The Kid Is Back

In Canadian turntablist Kid Koala's universe, anything can happen

In Canadian turntablist Kid Koala's universe, anything can happen: Bruce Lee's martial arts techniques can be applied to manipulate vinyl; Charlie Brown's Halloween lament can morph from "I got a rock" into "I gotta rock" (on Koala's rare Scratchhappyland album); and female workaholics can fall in love with unemployed robots. The latter possibility isn't the gist of Koala's latest sound collage; it's the story line of his first book, Nufonia Must Fall. And characteristically, Koala (aka Eric San) has cooked up a fresh way to promote the graphic novel. Instead of a typical author's tour where he would've holed up at the nearest Borders or Barnes & Noble, he'll celebrate in cozy venues and supper club settings, with live music and games of "literary arts bingo."

Fans of the Montreal-based scratch DJ would expect no less. Though Koala's got the technical dexterity of a competitive turntablist, he's not your average mixer manning the decks. He supplements his razor-sharp skills with a tongue-in-cheek sense of humor and a natural affinity for storytelling, sampling everything from Chinese language tapes to Star Trek episodes and Winnie the Poohcartoons to create narrative-driven vignettes and quirky sonic sketches. Consequently, writing a book isn't a far stretch for Koala. (His debut CD, Carpal Tunnel Syndrome, came complete with a 35-page comic about the misadventures of a young DJ.)

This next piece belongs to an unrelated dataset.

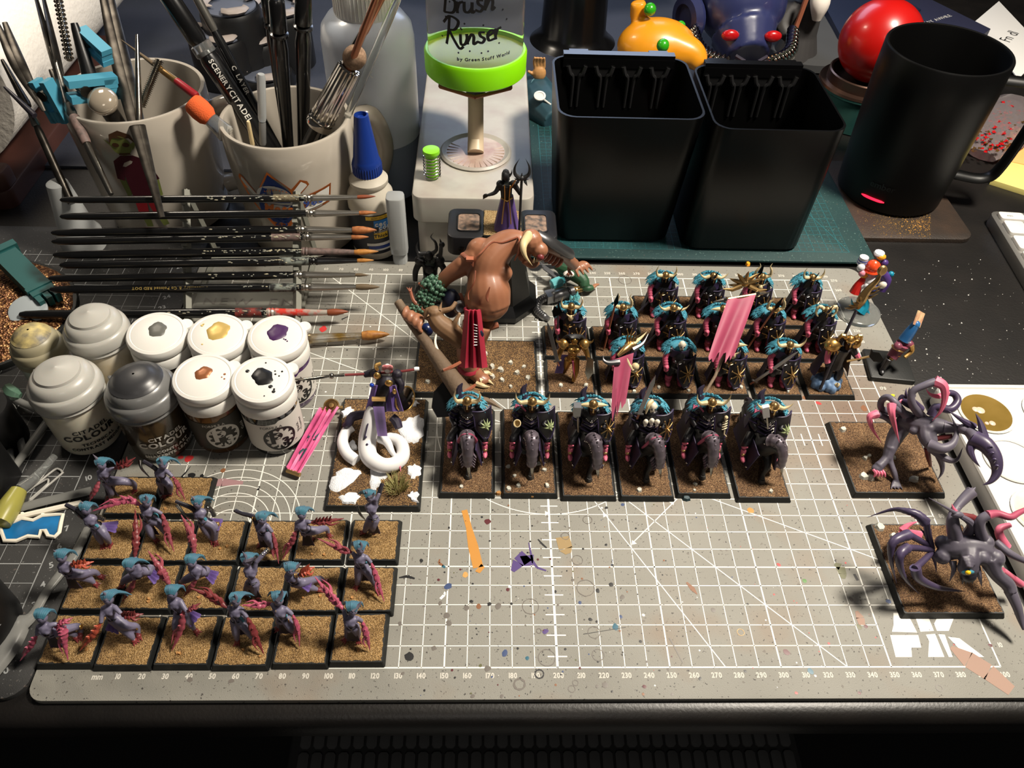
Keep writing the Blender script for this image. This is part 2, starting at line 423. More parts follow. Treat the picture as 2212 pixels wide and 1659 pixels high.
# ---------------------------------------------------------------- mats
def dig(s, x, y, size, f2, mb, sx=.85, rot=0):
    a = math.radians(rot); ca, sa = math.cos(a), math.sin(a)
    text(mb, s, size, lambda px, py: Vector((x + px * ca - py * sa, y + px * sa + py * ca, f2)), 0, sx, .06, 0, .12)
def line(mb, a, b, w, z, m=0):
    a, b = Vector(a), Vector(b); d = (b - a).normalized(); n = Vector((-d.y, d.x)) * w / 2
    mb.add([(p.x, p.y, z) for p in (a - n, b - n, b + n, a + n)], [(0, 1, 2, 3)], m)
def arc(mb, c, r, a0, a1, w, z, n=40):
    for k in range(n):
        t0 = math.radians(a0 + (a1 - a0) * k / n); t1 = math.radians(a0 + (a1 - a0) * (k + 1) / n)
        mb.add([(c[0] + q * math.cos(t), c[1] + q * math.sin(t), z) for q, t in ((r - w / 2, t0), (r + w / 2, t0), (r + w / 2, t1), (r - w / 2, t1))], [(0, 1, 2, 3)])
gm = thing('cutting_mat', 'large grey cutting mat with white grid, ruler numbers and paint spatter', 'cutting mat', (200, 135, -3))
f = MB(); f.prism(rrect(450, 298, 7, 6, 199.5, 135), -2.9, 0, .3); f.build('mat_sheet', 'mat_grey', gm)
g = MB(); Z = .06
for x in range(0, 401, 10):
    th = x % 50 == 0
    y0 = 0 if (x <= 350 or x == 400) else 30
    line(g, (x, y0), (x, 270), 1.1 if x == 200 else (.72 if th else .42), Z)
for y in range(0, 271, 10):
    th = y in (0, 50, 130, 200, 270)
    if y in (10, 20): line(g, (0, y), (350, y), .42, Z)
    else: line(g, (0, y), (400, y), .66 if th else .42, Z)
for k in range(27):
    line(g, (195.8, k * 10 + 5), (204.6, k * 10 + 5), .6, Z + .01)
for k in range(40):
    line(g, (k * 10 + 5, 126), (k * 10 + 5, 134.5), .6, Z + .01)
line(g, (330, 0), (60, 270), .5, Z + .01); line(g, (275, 0), (165, 190.5), .5, Z + .01); line(g, (400, 37), (45, 202), .5, Z + .01); line(g, (241, 63.4), (302, 124.4), .5, Z + .01)
for r in (10, 15, 20, 25, 30, 35): arc(g, (40, 72), r, 0, 180, .45, Z + .01)
arc(g, (200, 140), 60, 180, 360, .5, Z + .01, 60)
for x, y, a in ((198, 80.6, 0), (242, 64, 225), (264, 87, 45), (229, 79, 120)):
    t = math.radians(a); d = Vector((math.cos(t), math.sin(t))); n = Vector((-d.y, d.x)); p = Vector((x, y))
    g.add([(q.x, q.y, Z + .02) for q in (p + d * 2.4, p + n * 1.5, p - n * 1.5)], [(0, 1, 2)])
g.build('grid_print', 'white_print', gm)
g = MB()
dig('mm', 1.5, -3.6, 3.6, Z, g)
for x in range(10, 401, 10): dig(str(x), x + .2, -3.5, 3.3, Z, g)
for x in range(60, 401, 10): dig(str(x), x - 1, 274.6, 3.1, Z, g)
for y in range(10, 271, 10): dig(str(y), 404.4, y + .3, 3.1, Z, g)
for i, s in enumerate(('20mm', '30', '40', '50mm', '60')): dig(s, 36 + i * 9, 74.5, 3, Z + .03, g)
g.build('ruler_numbers', 'white_worn', gm)['kind'] = 'stuff'
g = MB(); Zl = .08
def flatp(pts): g.add([(x, y, Zl) for x, y in pts], [tuple(range(len(pts)))])
# big two-letter maker's mark, cut across by a thin slanting bar
flatp([(353.5, 4.5), (361, 4.5), (362.4, 9), (367, 9), (367.8, 15), (354.6, 15)]); flatp([(356, 16.6), (367.8, 16.2), (366.6, 26), (360, 26), (358, 20)])
flatp([(368.5, 4.5), (376, 4.5), (376, 15.6), (371.5, 15.2), (371.8, 12), (370.4, 9)]); flatp([(369.5, 16.6), (376, 17), (376, 26), (369.8, 26)])
flatp([(378, 4.5), (379.8, 4.5), (380.4, 15.2), (377.4, 15.4)]); flatp([(377.4, 17), (383, 17), (390, 26), (382, 26), (377.4, 20.5)]); flatp([(386.4, 4.5), (394.4, 4.5), (386.6, 13.4), (381.4, 14.2)])
g.build('logo_print', 'white_print', gm)
# dried drips, rings and smears: thin skins of paint
for nm, c in dict(p_black=(24, 24, 26), p_dkred=(84, 26, 34), p_orange=(190, 132, 56), p_purple=(76, 56, 116), p_green=(70, 120, 46), p_olive=(88, 88, 52), p_red=(196, 54, 54), p_white=(232, 230, 224), p_blue=(52, 70, 110), p_brown=(128, 84, 54), p_tan=(196, 150, 84), p_teal=(30, 90, 110), p_grey=(104, 98, 92)).items(): M(nm, c, .45)
PM = ['p_black', 'p_dkred', 'p_orange', 'p_purple', 'p_green', 'p_olive', 'p_red', 'p_white', 'p_blue', 'p_brown', 'p_tan', 'p_teal', 'p_grey']
rs = random.Random(3); g = MB()
def splat(u, v, r, m, asp=1., ang=0., n=11, jag=.3, h=.12):
    p = at(u, v, 0); a = math.radians(ang); pts = []
    for k in range(n):
        t = 2 * math.pi * k / n; q = r * (1 - jag / 2 + rs.random() * jag); x, y = q * math.cos(t) * asp, q * math.sin(t)
        pts.append((p.x + x * math.cos(a) - y * math.sin(a), p.y + x * math.sin(a) + y * math.cos(a)))
    g.add([(x, y, .07) for x, y in pts] + [(p.x, p.y, h)], [(k, (k + 1) % n, n) for k in range(n)], PM.index(m))
def ring(u, v, r, m='p_grey', w=.35, asp=1.):
    p = at(u, v, 0); n = 28
    pts = []
    for k in range(n):
        t = 2 * math.pi * k / n; ww = w * (.6 + rs.random() * .8); jr = r * (1 + .05 * (rs.random() - .5)); pts.append((jr, ww, t))
    for k in range(n):
        (r0, w0, t0), (r1, w1, t1) = pts[k], pts[(k + 1) % n]
        g.add([(p.x + q * math.cos(t) * asp, p.y + q * math.sin(t), .1) for q, t in ((r0 - w0 / 2, t0), (r0 + w0 / 2, t0), (r1 + w1 / 2, t1), (r1 - w1 / 2, t1))], [(0, 1, 2, 3)], PM.index(m))
def smear(pts, w, m):
    q = [at(u, v, 0) for u, v in pts]; k = len(q)
    for i in range(k - 1):
        d = (q[i + 1] - q[i]).normalized(); n = Vector((-d.y, d.x, 0)); w0, w1 = w[i] / 2, w[i + 1] / 2
        g.add([Vector((p.x, p.y, .09)) for p in (q[i] - n * w0, q[i + 1] - n * w1, q[i + 1] + n * w1, q[i] + n * w0)], [(0, 1, 2, 3)], PM.index(m))
for u, v, r, m in ((1053, 1127, 1.7, 'p_dkred'), (1041, 1117, .6, 'p_black'), (970, 1140, .5, 'p_black'), (1097, 1274, .9, 'p_dkred'), (1018, 1299, .7, 'p_black'), (1057, 1305, 1.1, 'p_black'), (1076, 1310, 1.4, 'p_grey'), (1034, 1310, 1.3, 'p_brown'), (1200, 1278, .6, 'p_black'), (1291, 1276, 1.0, 'p_black'), (1320, 1263, 1.2, 'p_black'), (1344, 1290, 1.1, 'p_grey'), (1309, 1177, .6, 'p_black'), (1323, 1221, .7, 'p_black'), (1310, 1097, .7, 'p_black'), (1345, 1090, .9, 'p_blue'), (1341, 1332, .7, 'p_blue'), (1329, 1354, 1.3, 'p_teal'), (1275, 1338, .9, 'p_black'), (1289, 1343, .7, 'p_black'), (1237, 1253, .9, 'p_grey'), (1139, 1422, .9, 'p_teal'), (1090, 1411, 1.2, 'p_blue'), (1053, 1444, 1.4, 'p_grey'), (1084, 1504, .9, 'p_grey'), (1021, 1504, .8, 'p_grey'), (1307, 1480, 1.3, 'p_grey'), (1392, 1483, .8, 'p_dkred'), (1322, 1494, .5, 'p_black'), (884, 1418, 2.0, 'p_black'), (965, 1330, 1.4, 'p_grey'), (970, 1346, 1.4, 'p_grey'), (951, 1303, 1.1, 'p_grey'), (937, 1400, 1.1, 'p_grey'), (1008, 1313, 1.3, 'p_grey'), (864, 1347, .9, 'p_grey'), (910, 1211, .9, 'p_black'), (1738, 1255, 1.1, 'p_green'), (1682, 1220, 1.0, 'p_red'), (1615, 1305, .6, 'p_black'), (1856, 1354, 1.2, 'p_olive'), (1870, 1353, .9, 'p_dkred'), (1838, 1294, 1.0, 'p_grey'), (1919, 1299, 1.1, 'p_blue'), (1751, 1450, 1.5, 'p_teal'), (1699, 1409, 1.3, 'p_dkred'), (1856, 1497, .8, 'p_dkred'), (1610, 1450, .8, 'p_black'), (1512, 1466, .7, 'p_black'), (1804, 1212, .5, 'p_black'), (2139, 1394, .8, 'p_dkred'), (1720, 1497, .6, 'p_red'), (1621, 1103, 1.8, 'p_orange'), (1541, 1318, 1.2, 'p_grey'), (1178, 1364, 1.2, 'p_purple'), (968, 1267, 1.5, 'p_blue'), (1005, 1242, 1.6, 'p_tan'), (1253, 1302, .8, 'p_blue'), (560, 1052, .6, 'p_black'), (558, 1057, .7, 'p_black'), (698, 711, 2.2, 'p_red'), (408, 991, 2.1, 'p_red'), (391, 988, 1.2, 'p_red'), (414, 1027, 1.9, 'p_black'), (436, 1029, 1.1, 'p_black'), (482, 1016, 1.4, 'p_brown'), (1740, 860, 1.5, 'p_brown'), (1768, 871, 1.2, 'p_red'), (1866, 882, 1.8, 'p_brown'), (984, 692, .7, 'p_black'), (870, 1455, .7, 'p_grey'), (500, 1471, .9, 'p_grey'), (410, 1468, 1.3, 'p_grey')):
    splat(u, v, r, m, .8 + rs.random() * .6, rs.random() * 180)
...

A romantic tragedy about the affair between a robot and a woman, Nufonia Must Fallis described on Koala's Web site as "the greatest love story of our time." Chatting via cell phone from Toronto, Koala is quick to clarify such a grandiose testimonial. "I said our time, not all time," he explains. "Because our time could last about five minutes. Actually, it's the greatest love story this week -- or at least until the next greatest love story is written."

In Kid Koala's graphic novel Nufonia Must Fall, 
a lonely robot finds love in the big city.
In Kid Koala's graphic novel Nufonia Must Fall, a lonely robot finds love in the big city.

Though the 350-page comic novel contains no dialogue, it's accompanied by a 10-track, 16-minute album of piano-based compositions that serve as theme music for selected scenes. ("We're all about value," Koala jokes.) Fearing that a loud nightclub might not be the best venue for a reading, Koala and his cohorts have planned an evening that they're billing as the "perfect first date." The intimate affair will include a candlelit four-course meal, slide projections of illustrations from the book, rounds of bingo that should whet the audience's appetite for Nufonia's characters, and special guests like DJ Jester. But Koala won't be checking his ability to juggle beats at the door. He and musical partner DJ P-Love will be operating four turntables and two pianos, tickling the ivories with one hand while working the kick drum with the other.

As if Koala weren't busy enough fanning the flames of romance and playing with his jazz-funk band Bullfrog, he's been recording his latest album, Some of My Best Friends Are DJs, which will be due out on Ninjatune this fall. It, too, will be promoted via unusual circuits: Koala and video collaborator Monkmus are planning a sit-down theater tour of North America, an event they're referring to as "the big one." Seems Kid Koala has just scratched the surface of his talents.